I return you many thanks for your communication of being chosen an Honorary Member of the Royal Astronomical Society, and beg you will do me the favour to convey my most heartfelt thanks to the honourable gentlemen of the Council for conferring so great an honour on me; and only regret that at the feeble age of 85 I have no hope of making myself deserving of the great honour of seeing my name joined with that of the much distinguished Mrs. Somerville.

I beg you will believe me to remain, with great regard,

Sir, your most respectful and

obliged humble servant,

Caroline Herschel.

1835. Catalogues of Stars.

MISS HERSCHEL TO F. BAILY, ESQ.

Hanover, April 2, 1835.

Dear Sir,—

I feel very great gratification at recollecting that some twenty years ago I had the pleasure of being present when you were conversing at Slough with my dear brother, for it encourages me to address you now as an old friend, and I might almost say my only one, for death has not spared me one of those valuable men of the last century in whose society I had an opportunity of spending many happy hours, when they came to pass an astronomical night at Bath, Datchet, Clay Hall, and Slough.
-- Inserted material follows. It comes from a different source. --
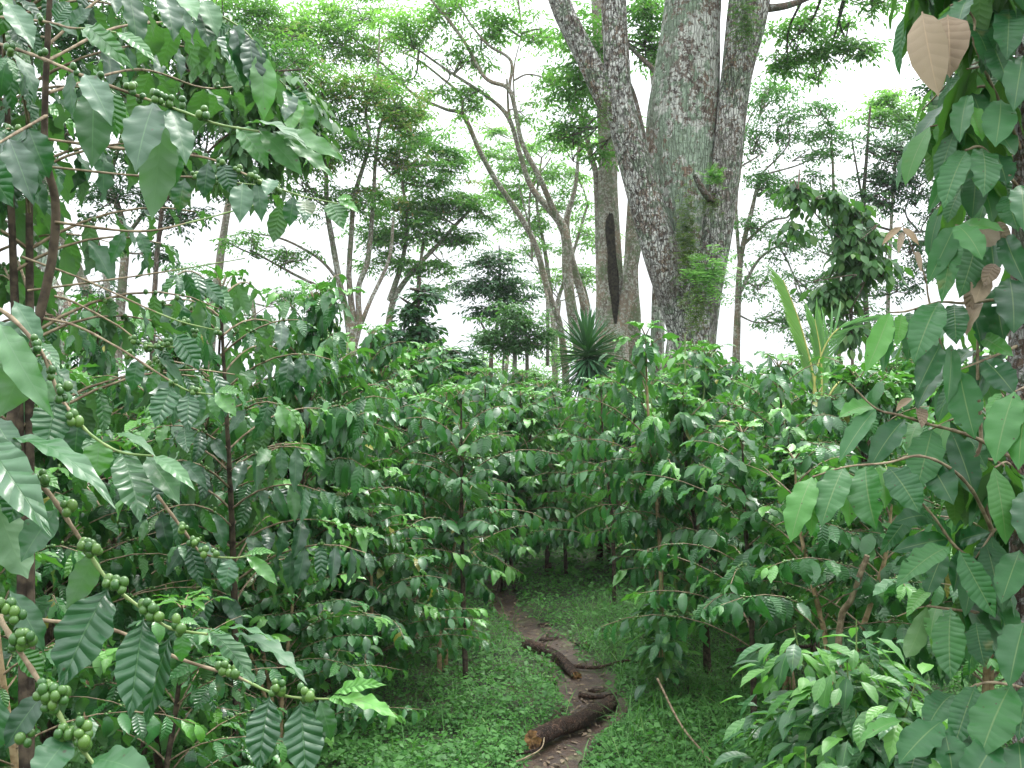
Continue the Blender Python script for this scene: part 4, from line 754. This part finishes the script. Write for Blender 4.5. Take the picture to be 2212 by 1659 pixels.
# ------------------------------------------------------------------ trees
def sprigs(lv, C, rad, n, L, rng, k=7, flat=.35, young=0., ysel=None, w_=.42, droop=.35):
    """n sprigs of k leaves each round centre C with radii rad, in loose layers."""
    n = int(n * .78) if k > 5 else n; m = max(2, n // 11); sc = rng.normal(0, 1, (m, 3)); sc = nz(sc) * rng.random((m, 1)) ** .5 * 1.12 * np.asarray(rad)
    ci = rng.integers(0, m, n); r2 = min(rad) * .36
    o = C + sc[ci] + rng.normal(0, 1, (n, 3)) * (r2, r2, r2 * flat)
    az = rng.uniform(0, 6.283, n); el = rng.normal(-droop * .6, .35, n)
    T = np.stack((np.cos(az) * np.cos(el), np.sin(az) * np.cos(el), np.sin(el)), 1); S = np.stack((-np.sin(az), np.cos(az), np.zeros(n)), 1)
    yc = (rng.random(m) < young)[ci]
    for j in range(k):
        sg = 1 if j % 2 else -1; c = o + T * (L * .45 * j); last = j == k - 1
        d = T * (1.5 if last else .6) + S * sg * (0 if last else .8) + rng.normal(0, .2, (n, 3)) - Z * droop * .5
        nn = np.stack((rng.normal(0, .4, n), rng.normal(0, .4, n), np.ones(n)), 1); l = L * rng.uniform(.7, 1.15, n)
        lv.block(np.column_stack((c, d, nn, l, l * w_, rng.uniform(.1, .6, n), rng.uniform(0, .4, n), np.zeros(n), rng.random(n), np.where(yc, rng.uniform(.2, .95, n), rng.random(n) ** 6 * .3), np.ones(n))))
    return C + sc
def tree(name, label, limbs, clumps, bark, leafm, L, seed, group=None, base=None, k=7, young=0., ns=14, rough=.06, w_=.42, parts=None, flat=.35, droop=.35, twr=.012, prof='tiny'):
    """limbs: lists of (u, v, D, width px); clumps: (u, v, D, ru, rv, n[, young])."""
    rng = np.random.default_rng(seed); p0 = P(*limbs[0][0][:3]); root = thing(name, label, 'tree', (p0[0], p0[1], float(gz(p0[0], p0[1]))), group)
    tr = MB(); allp = []
    for i, lb in enumerate(limbs):
        q = spline([(*P(a, b, c), d / FPX * c / 2) for a, b, c, d in lb], 7)
        if i == 0 or lb[0][:3] == limbs[0][0][:3]:
            g0 = np.array([*q[0]]); g0[2] = gz(g0[0], g0[1]) - .1; g0[3] *= 1.25
            if g0[2] < q[0][2] - .05: q = np.vstack((g0, q))
        allp.append(q[:, :3])
        t = MB() if parts and parts[i] != 'trunk' else tr
        tube(t, q[:, :3], np.maximum(q[:, 3], .006), ns if q[0, 3] > .05 else 8, rough if q[0, 3] > .03 else .1, seed + i)
        if t is not tr: t.obj(parts[i], M[bark[i] if isinstance(bark, (list, tuple)) else bark], root)
    if clumps:
        lv = Leaves(); tw = MB(); ap = np.concatenate([a[len(a) // 4:] for a in allp])
        for cl in clumps:
            u, v, D, ru, rv, n = cl[:6]; C = P(u, v, D); rx = ru / FPX * D; rz = rv / FPX * D
            cs = sprigs(lv, C, (rx, (rx + rz) * .55, rz), n, L, rng, k, flat, cl[6] if len(cl) > 6 else young, None, w_, droop)
            st = ap[np.argmin(np.linalg.norm(ap - C + Z * rz * .3, axis=1))]; hub = C - Z * rz * .35 + rng.normal(0, .1, 3)
            q = spline([st, st * .45 + hub * .55 + rng.normal(0, .12, 3), hub], 4); tube(tw, q, np.linspace(twr * 1.8, twr, len(q)), 5, cap=False)
            for c in cs[:14]:
                q = spline([hub * .6 + st * .4 if rng.random() < .4 else hub, (hub + c) / 2 + rng.normal(0, .08, 3), c], 3); tube(tw, q, np.linspace(twr, twr * .35, len(q)), 4, cap=False)
        lv.into(tw, prof, 2, 1); tw.obj('crown', [M['bark_dark' if 'dark' in str(bark) else 'bark_thin'], M[leafm]], root)
    tr.obj('trunk', M[bark[0] if isinstance(bark, (list, tuple)) else bark], root); return root

# the large lichened tree: a trunk that splits into four great limbs
B = 15.
tree('large_shade_tree', 'huge shade tree with thick lichened limbs fanning up from one trunk behind the coffee', [
    [(1492, 800, B, 114), (1494, 740, B, 100), (1497, 640, B, 92), (1490, 540, B, 84)],
    [(1492, 815, B, 80), (1489, 750, B - .05, 80), (1478, 700, B - .1, 80), (1440, 590, B - .25, 78), (1406, 474, B - .3, 74), (1370, 346, B - .35, 68), (1338, 220, B - .4, 62), (1331, 120, B - .4, 56), (1326, 0, B - .4, 55), (1322, -260, B - .4, 50)],
    [(1345, 285, B - .35, 40), (1308, 215, B - .4, 48), (1275, 140, B - .45, 50), (1235, 60, B - .5, 46), (1208, 0, B - .5, 44), (1130, -220, B - .6, 40)],
    [(1495, 660, B + .1, 90), (1478, 540, B + .2, 105), (1470, 400, B + .25, 135), (1472, 280, B + .25, 148), (1482, 180, B + .2, 140), (1492, 60, B + .2, 122), (1498, -40, B + .2, 118), (1500, -300, B + .2, 110)],
    [(1508, 815, B, 72), (1511, 740, B, 72), (1517, 680, B, 74), (1532, 580, B, 72), (1552, 474, B, 66), (1572, 320, B - .05, 62), (1590, 170, B - .1, 66), (1614, 30, B - .15, 82), (1640, -160, B - .2, 80)],
    [(1620, 20, B - .1, 20), (1700, 12, B, 15), (1780, -20, B + .1, 10), (1880, -60, B + .2, 6)],
    [(1445, 180, B + .8, 12), (1380, 120, B + 1.4, 9), (1320, 60, B + 2, 6)], [(1400, 330, B + .6, 10), (1360, 180, B + 1.5, 8), (1290, 100, B + 1.8, 5)]],
    [(1740, 60, B + 1, 90, 40, 260), (1830, 100, B + 1, 90, 25, 240), (1690, 130, B + 1.2, 60, 30, 150), (1760, 150, B + 2, 70, 20, 90), (1880, -20, B, 90, 40, 200), (1400, -180, B, 300, 90, 700), (1650, -220, B, 240, 90, 500),
     (1385, 60, B + 2, 55, 60, 240), (1270, 90, B + 1.6, 60, 70, 300), (1245, 190, B + 1.6, 50, 60, 260), (1230, 280, B + 1.8, 40, 40, 150), (1400, 110, B + 2.2, 30, 60, 120), (1280, 330, B + 2, 30, 30, 70), (1395, 10, B + 2, 50, 40, 160)],
    ['bark_big', 'bark_big', 'bark_big', 'bark_pale', 'bark_big', 'bark_dark', 'bark_dark', 'bark_dark'], 'feather', .10, 101, parts=['trunk', 'limb', 'limb', 'limb', 'limb', 'limb', 'limb', 'limb'], ns=36, rough=.045)
# ferns and moss growing on it
def epiphyte(name, label, cat, c, n, L, rad, m, seed, w_=.25, el=(-.9, .6), prof='blade', fr=6):
    rng = np.random.default_rng(seed); C = P(*c); root = thing(name, label, cat, C); lv = Leaves(); ra = np.asarray(rad)
    o = C + rng.normal(0, 1, (n, 3)) * ra; az = rng.uniform(math.pi, 2 * math.pi, n) + rng.normal(0, .4, n); e = rng.uniform(*el, n)
    T = np.stack((np.cos(az) * np.cos(e), np.sin(az) * np.cos(e), np.sin(e)), 1); S = nz(np.cross(T, Z))
    for j in range(fr):
        for s in (-1, 1):
            c_ = o + T * (L * (.2 + .8 * j / fr)) - Z * L * .25 * (j / fr) ** 2
            l = np.full(n, L * .34 * (1 - .5 * j / fr)); nn = np.tile((0, -.5, 1.), (n, 1))
            lv.block(np.column_stack((c_, T * .5 + S * s, nn, l, l * w_, np.full(n, .3), np.full(n, .2), np.zeros(n), rng.random(n), rng.random(n) ** 3 * .6, np.ones(n))))
    lv.into(MB(), 'tiny', 2).obj('fronds', M[m], root); return root
def on_big(u, v, d=-.75): return (u, v, B + d)
GE = None
epiphyte('fern', 'dark green fern clump growing high on the right limb of the large tree', 'fern', on_big(1606, 45, -.72), 190, .17, (.07, .05, .18), 'feather', 1, .35)
epiphyte('fern', 'bright fern tuft in the fork halfway up the large tree', 'fern', on_big(1545, 392, -.6), 70, .20, (.05, .04, .06), 'fern', 2, .3, (.2, 1.3))
epiphyte('fern', 'pale feathery fern clump low on the right side of the large trunk', 'fern', on_big(1530, 590, -.75), 110, .34, (.12, .08, .13), 'fern', 3, .3, (-.7, .7))
epiphyte('moss', 'hanging yellow green moss in the cleft between the big limbs', 'moss', on_big(1483, 520, -.62), 620, .11, (.06, .05, .32), 'moss', 4, .4)
epiphyte('moss', 'dark moss patch beneath the bright fern tuft on the large trunk', 'moss', on_big(1530, 440, -.58), 170, .09, (.09, .03, .10), 'moss', 5, .4)
epiphyte('moss', 'dark mossy crevice at the left limb fork of the large tree', 'moss', on_big(1308, 230, -.75), 120, .07, (.03, .03, .14), 'feather', 6, .4)
epiphyte('moss', 'mossy patch low on the large trunk below the pale fern', 'moss', on_big(1507, 665, -.85), 380, .09, (.09, .04, .18), 'moss', 8, .4)
stick('dead_branch_stub', 'short mossy dead branch stub sticking out beside the bright fern tuft', 'branch stub', [P(1545, 440, B - .45), P(1520, 415, B - .7), P(1500, 378, B - .8)], .07, .03, 'bark_dark', 8, .1)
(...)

And I should now in the absence of my nephew (who would in my name have properly answered your kind letter for me) been much at a loss how to reply to yours of March 17. But I hope, dear Sir, you will have the goodness to return my sincere thanks to the Council of the Society for voting me a complete copy of their Memoirs. But, considering my advanced age and declining health, I think it best not to have them sent over to me, for it would cause me much uneasiness to leave them in the hands of those who could neither read nor understand them.